New Era (Windhoek)

6 February 2013

Namibia: PM Wants Open Debate On Reparations

Windhoek — Prime Minster Dr Hage Geingob says neither Germany nor the Namibian government can stop the people from talking about reparations for atrocities committed by Imperial Germany against Namibians during the colonial era.

"In a democracy, we cannot stop people from talking about reparations. It is painful because people died," Geingob told German Ambassador to Namibia, Onno Huckmann, during a meeting at the Office of the Prime Minister yesterday.

Geingob said as much as reparations are a sensitive issue, and the relationship between Germany and Namibia is good, people should not be prevented from talking about reparations.

"You cannot stop them from talking and let them throw stones. It is just that it should be done in an orderly way," he said, suggesting that the discussion can be discussed further in parliament.

Geingob said for people to truly reconcile, there is a need to admit wrongdoing on the part of Germany. He said even though people appear to have reconciled, there is still the lack of reconciliation, especially in the economy, which is aggravated by the land issue.

"Those that are well off should take care of those that are not well off," said the prime minister. In reply Huckmann said Germany through its parliament has expressed deep regret over the atrocities committed against Namibians by Germans, and therefore cannot neglect its historical responsibilities.

He said since independence, Germany has spent some N$7 billion in development aid to Namibia. He also mentioned the support under the Namibia-German Special Initiative, as well as the investment in the Ohorongo cement factory, which has created employment for hundreds of Namibians.

However, according to Geingob the Namibia-German Special Initiative is being foisted on the people, adding that there is a need for dialogue to ensure that the outcomes are of mutual interest and benefit.

"It (Special Initiative) was a unilateral decision by Germany, it could have been better if there was a Namibian narrative to it," he said.

The courtesy call by the German ambassador was followed by visits from the ambassadors of the United States of America (USA) and Turkey. All the ambassadors offered messages of condolence to Namibia and its people, and the family of Dr Abraham Iyambo who passed away on Saturday in London, UK.

US Ambassador Wanda Nesbitt briefed Geingob on the programmes that the USA carries out in Namibia through several agencies, which includes the work done by Peace Corps volunteers. She said a group of 100 to 120 volunteers come to Namibia every year, and two thirds of them volunteer in the education sector as teachers.

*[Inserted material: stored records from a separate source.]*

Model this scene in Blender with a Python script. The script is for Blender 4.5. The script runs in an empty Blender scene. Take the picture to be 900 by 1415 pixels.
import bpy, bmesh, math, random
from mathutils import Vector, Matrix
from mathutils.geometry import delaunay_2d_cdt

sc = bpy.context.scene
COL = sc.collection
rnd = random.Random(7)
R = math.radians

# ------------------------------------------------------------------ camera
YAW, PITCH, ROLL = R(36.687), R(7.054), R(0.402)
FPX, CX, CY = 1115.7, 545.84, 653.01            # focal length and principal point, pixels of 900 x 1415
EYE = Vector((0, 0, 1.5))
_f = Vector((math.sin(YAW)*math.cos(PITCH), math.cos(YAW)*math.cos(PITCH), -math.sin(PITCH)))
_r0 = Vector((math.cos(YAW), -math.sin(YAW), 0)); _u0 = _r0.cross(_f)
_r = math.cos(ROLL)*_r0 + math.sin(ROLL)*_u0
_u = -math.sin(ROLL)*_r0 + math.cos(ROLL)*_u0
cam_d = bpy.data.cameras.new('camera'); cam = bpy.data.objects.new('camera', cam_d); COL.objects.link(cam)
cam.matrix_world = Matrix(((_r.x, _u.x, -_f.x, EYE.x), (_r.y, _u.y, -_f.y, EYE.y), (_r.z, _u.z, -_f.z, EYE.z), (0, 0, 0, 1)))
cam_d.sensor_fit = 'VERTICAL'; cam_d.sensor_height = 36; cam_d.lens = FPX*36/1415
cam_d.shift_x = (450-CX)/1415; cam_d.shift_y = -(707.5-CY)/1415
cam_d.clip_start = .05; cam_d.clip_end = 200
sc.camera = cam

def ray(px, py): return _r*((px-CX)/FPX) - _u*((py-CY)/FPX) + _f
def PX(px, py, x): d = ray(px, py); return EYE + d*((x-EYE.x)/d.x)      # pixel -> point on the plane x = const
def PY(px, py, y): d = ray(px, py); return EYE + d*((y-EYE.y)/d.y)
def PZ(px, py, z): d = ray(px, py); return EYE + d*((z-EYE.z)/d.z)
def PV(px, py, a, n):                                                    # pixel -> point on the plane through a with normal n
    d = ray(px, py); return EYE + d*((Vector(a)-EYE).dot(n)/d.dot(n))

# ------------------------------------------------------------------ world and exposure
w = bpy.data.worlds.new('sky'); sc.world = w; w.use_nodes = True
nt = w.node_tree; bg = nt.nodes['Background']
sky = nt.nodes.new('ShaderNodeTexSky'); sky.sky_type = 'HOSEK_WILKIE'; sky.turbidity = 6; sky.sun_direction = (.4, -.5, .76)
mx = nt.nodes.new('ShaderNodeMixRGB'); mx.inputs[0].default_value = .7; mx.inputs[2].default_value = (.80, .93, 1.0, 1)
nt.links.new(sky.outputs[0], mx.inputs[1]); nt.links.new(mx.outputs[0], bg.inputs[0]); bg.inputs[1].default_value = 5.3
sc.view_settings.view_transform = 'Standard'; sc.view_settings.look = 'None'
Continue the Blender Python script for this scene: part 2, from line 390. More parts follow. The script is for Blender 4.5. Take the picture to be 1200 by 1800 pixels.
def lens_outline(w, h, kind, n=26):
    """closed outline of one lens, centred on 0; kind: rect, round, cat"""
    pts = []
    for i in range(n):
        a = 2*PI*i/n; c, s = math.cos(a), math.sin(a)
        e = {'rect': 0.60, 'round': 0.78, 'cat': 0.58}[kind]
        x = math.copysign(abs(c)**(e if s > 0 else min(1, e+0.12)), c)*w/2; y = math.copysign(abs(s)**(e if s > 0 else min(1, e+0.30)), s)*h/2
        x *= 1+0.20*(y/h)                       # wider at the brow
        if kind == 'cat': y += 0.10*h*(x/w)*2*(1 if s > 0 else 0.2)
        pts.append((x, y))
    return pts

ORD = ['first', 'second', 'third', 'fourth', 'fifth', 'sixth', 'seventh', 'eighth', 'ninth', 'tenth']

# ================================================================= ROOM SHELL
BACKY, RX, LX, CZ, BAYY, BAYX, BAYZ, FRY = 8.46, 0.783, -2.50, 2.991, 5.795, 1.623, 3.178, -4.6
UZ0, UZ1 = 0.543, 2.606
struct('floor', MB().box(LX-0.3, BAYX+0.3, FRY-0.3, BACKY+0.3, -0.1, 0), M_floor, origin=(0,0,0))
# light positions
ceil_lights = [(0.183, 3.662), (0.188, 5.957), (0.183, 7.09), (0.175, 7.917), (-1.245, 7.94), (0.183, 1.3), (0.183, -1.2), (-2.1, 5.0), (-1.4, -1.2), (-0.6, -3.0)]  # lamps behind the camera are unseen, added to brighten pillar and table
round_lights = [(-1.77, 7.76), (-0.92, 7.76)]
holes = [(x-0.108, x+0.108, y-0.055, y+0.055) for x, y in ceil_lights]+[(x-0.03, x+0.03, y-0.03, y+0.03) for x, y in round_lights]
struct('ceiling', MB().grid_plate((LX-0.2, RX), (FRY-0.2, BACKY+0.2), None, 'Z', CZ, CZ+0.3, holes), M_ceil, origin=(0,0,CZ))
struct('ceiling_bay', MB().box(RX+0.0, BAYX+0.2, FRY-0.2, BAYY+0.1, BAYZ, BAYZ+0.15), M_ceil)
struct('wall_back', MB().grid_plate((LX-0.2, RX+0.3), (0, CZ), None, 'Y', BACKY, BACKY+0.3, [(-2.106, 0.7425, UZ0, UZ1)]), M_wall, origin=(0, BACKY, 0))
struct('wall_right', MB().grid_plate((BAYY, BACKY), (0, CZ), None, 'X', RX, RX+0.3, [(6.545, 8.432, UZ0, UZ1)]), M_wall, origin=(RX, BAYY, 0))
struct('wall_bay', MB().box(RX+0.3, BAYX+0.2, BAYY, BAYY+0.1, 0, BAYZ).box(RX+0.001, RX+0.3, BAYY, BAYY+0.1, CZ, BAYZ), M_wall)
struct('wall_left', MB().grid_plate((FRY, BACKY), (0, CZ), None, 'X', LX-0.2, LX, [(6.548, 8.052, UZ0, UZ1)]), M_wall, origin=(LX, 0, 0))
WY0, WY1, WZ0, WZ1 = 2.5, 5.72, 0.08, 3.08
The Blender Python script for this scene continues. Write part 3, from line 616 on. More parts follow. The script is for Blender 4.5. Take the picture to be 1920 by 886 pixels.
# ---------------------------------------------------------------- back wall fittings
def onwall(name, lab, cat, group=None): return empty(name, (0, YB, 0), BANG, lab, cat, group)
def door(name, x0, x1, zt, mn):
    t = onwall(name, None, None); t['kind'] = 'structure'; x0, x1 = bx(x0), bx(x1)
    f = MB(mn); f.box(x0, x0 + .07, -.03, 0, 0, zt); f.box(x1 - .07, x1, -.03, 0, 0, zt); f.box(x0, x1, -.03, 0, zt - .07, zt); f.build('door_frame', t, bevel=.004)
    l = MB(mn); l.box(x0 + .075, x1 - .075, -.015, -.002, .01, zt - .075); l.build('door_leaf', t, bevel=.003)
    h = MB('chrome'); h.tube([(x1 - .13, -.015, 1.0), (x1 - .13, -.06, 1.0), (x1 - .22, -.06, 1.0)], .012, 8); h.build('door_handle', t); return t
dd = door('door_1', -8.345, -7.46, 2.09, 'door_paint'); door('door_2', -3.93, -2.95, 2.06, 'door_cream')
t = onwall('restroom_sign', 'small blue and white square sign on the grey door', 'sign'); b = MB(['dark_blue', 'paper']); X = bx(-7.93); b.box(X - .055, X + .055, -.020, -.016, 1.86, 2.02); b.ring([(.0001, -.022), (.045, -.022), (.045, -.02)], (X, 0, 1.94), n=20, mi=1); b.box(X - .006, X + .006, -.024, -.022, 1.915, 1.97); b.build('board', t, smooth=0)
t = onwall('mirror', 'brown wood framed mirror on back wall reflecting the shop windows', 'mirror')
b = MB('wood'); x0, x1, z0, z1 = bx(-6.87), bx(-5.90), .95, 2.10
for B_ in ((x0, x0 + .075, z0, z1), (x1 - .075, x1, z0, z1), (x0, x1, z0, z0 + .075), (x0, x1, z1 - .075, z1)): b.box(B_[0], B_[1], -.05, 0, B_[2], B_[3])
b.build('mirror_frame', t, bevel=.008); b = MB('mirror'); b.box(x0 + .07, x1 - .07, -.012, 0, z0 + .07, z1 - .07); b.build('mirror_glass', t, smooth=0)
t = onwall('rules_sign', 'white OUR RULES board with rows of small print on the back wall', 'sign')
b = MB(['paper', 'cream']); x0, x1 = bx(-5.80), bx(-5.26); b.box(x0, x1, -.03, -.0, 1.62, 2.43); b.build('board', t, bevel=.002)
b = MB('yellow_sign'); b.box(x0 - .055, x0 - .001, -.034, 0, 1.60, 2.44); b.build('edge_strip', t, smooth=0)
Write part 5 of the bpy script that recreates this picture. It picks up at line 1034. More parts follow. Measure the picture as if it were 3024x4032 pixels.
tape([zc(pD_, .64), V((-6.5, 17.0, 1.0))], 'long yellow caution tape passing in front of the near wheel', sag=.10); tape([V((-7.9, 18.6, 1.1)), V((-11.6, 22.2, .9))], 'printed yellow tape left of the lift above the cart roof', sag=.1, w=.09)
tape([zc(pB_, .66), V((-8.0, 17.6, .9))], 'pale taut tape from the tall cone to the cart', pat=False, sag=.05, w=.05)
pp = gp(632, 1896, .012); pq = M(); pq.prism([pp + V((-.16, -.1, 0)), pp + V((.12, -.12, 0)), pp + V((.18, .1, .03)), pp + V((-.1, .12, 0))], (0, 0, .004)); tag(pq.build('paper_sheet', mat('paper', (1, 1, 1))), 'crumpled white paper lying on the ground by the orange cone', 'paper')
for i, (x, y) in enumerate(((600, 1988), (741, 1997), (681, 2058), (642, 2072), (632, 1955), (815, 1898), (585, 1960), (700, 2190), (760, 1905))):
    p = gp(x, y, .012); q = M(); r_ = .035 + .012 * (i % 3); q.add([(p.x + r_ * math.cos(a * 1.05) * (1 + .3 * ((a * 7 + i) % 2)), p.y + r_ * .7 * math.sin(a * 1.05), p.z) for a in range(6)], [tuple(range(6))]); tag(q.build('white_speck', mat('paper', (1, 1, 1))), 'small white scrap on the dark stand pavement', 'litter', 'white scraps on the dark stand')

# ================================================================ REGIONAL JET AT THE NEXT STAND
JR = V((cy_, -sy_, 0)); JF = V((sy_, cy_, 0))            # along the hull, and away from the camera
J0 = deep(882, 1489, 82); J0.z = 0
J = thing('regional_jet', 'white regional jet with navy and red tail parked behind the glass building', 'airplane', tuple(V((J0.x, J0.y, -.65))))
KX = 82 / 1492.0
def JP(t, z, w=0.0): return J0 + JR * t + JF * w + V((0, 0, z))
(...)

The next batch of volunteers will come to Namibia in March, she said. Nesbitt further said her country is playing a role in the agriculture, education and tourism sectors, through the Millennium Challenge Account Namibia (MCA-N).

She told Geingob that over a million cattle have been tagged in northern Namibia through the MCA-N. The ambassador said that in education, they have been providing textbooks and have also built several schools across the country and that they are in the process of building regional libraries.

Meanwhile, Turkish Ambassador Murat Yoruk said topping his agenda in Namibia are relations in trade and economic development. He told the Prime Minister that Turkey and Namibia are about to finalise an agreement on air transportation that could soon see the Turkish airline flying to Namibia.